Retype, please, the listing from its opening line through the line that contains "SC.camera = cam", both included, without the pictures.

########

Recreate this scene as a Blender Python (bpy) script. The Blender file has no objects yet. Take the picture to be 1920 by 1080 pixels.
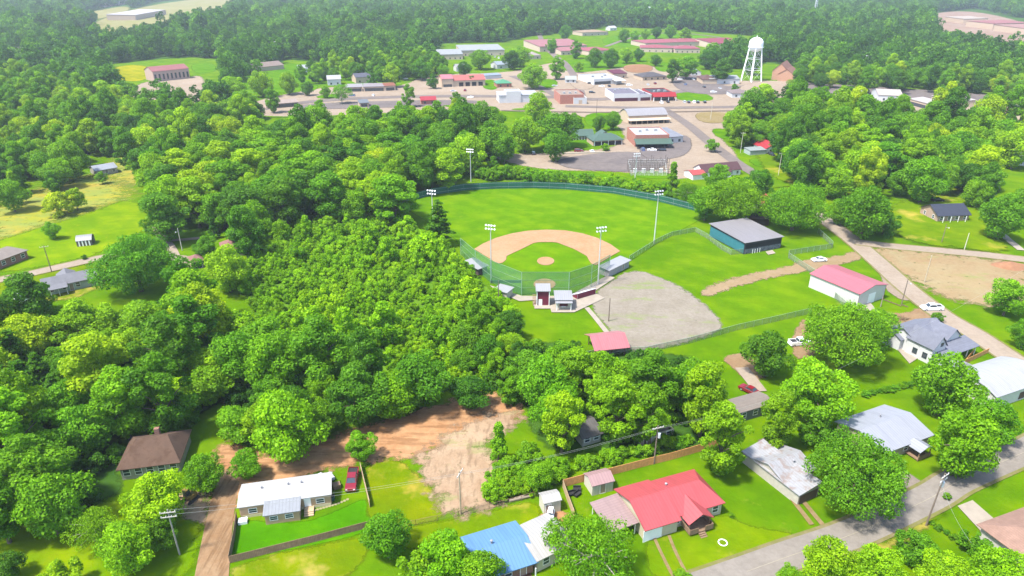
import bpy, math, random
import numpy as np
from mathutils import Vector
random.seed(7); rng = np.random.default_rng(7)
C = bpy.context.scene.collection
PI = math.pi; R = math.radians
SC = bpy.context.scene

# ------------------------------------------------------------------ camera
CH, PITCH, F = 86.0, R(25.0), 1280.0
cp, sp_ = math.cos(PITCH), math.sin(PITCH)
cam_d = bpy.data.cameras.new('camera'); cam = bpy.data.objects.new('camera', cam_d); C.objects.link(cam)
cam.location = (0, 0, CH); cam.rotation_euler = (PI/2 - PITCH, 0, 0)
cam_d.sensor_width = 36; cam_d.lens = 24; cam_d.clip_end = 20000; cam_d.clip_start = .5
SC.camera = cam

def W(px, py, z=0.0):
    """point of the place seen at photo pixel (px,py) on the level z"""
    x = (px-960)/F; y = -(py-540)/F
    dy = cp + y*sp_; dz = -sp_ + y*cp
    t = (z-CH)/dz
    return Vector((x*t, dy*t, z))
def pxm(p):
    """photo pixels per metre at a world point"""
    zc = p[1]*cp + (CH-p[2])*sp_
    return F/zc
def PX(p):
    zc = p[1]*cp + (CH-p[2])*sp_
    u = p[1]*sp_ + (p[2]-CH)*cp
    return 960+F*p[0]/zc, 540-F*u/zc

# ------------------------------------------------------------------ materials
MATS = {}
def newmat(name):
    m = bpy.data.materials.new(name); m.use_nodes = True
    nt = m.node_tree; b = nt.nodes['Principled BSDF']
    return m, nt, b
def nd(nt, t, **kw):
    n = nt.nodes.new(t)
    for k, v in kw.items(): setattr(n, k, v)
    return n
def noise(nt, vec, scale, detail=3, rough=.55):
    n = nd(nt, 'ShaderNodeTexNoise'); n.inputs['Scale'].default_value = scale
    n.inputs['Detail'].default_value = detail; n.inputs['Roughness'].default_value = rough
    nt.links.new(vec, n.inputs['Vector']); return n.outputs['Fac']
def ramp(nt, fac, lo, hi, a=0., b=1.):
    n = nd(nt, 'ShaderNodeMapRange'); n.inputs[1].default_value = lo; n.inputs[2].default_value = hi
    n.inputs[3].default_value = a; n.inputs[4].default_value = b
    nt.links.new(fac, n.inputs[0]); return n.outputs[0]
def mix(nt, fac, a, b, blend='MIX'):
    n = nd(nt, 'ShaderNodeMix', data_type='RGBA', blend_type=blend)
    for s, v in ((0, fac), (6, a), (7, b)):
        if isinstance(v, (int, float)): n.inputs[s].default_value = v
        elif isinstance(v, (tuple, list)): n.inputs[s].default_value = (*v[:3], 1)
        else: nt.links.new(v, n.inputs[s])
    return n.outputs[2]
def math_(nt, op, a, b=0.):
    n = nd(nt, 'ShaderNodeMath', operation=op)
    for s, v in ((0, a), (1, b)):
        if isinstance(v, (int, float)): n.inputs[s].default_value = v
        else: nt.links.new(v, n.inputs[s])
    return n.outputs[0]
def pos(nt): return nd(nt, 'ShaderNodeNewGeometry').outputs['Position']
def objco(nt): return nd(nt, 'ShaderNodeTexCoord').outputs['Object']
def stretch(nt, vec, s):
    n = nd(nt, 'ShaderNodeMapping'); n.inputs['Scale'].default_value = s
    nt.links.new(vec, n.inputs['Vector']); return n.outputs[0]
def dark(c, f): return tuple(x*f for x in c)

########

### Problem solution
Recreate this scene as a Blender Python (bpy) script. The Blender file has no objects yet. Take the picture to be 1920 by 1080 pixels.
import bpy, math, random
import numpy as np
from mathutils import Vector
random.seed(7); rng = np.random.default_rng(7)
C = bpy.context.scene.collection
PI = math.pi; R = math.radians
SC = bpy.context.scene

# ------------------------------------------------------------------ camera
CH, PITCH, F = 86.0, R(25.0), 1280.0
cp, sp_ = math.cos(PITCH), math.sin(PITCH)
cam_d = bpy.data.cameras.new('camera'); cam = bpy.data.objects.new('camera', cam_d); C.objects.link(cam)
cam.location = (0, 0, CH); cam.rotation_euler = (PI/2 - PITCH, 0, 0)
cam_d.sensor_width = 36; cam_d.lens = 24; cam_d.clip_end = 20000; cam_d.clip_start = .5
SC.camera = cam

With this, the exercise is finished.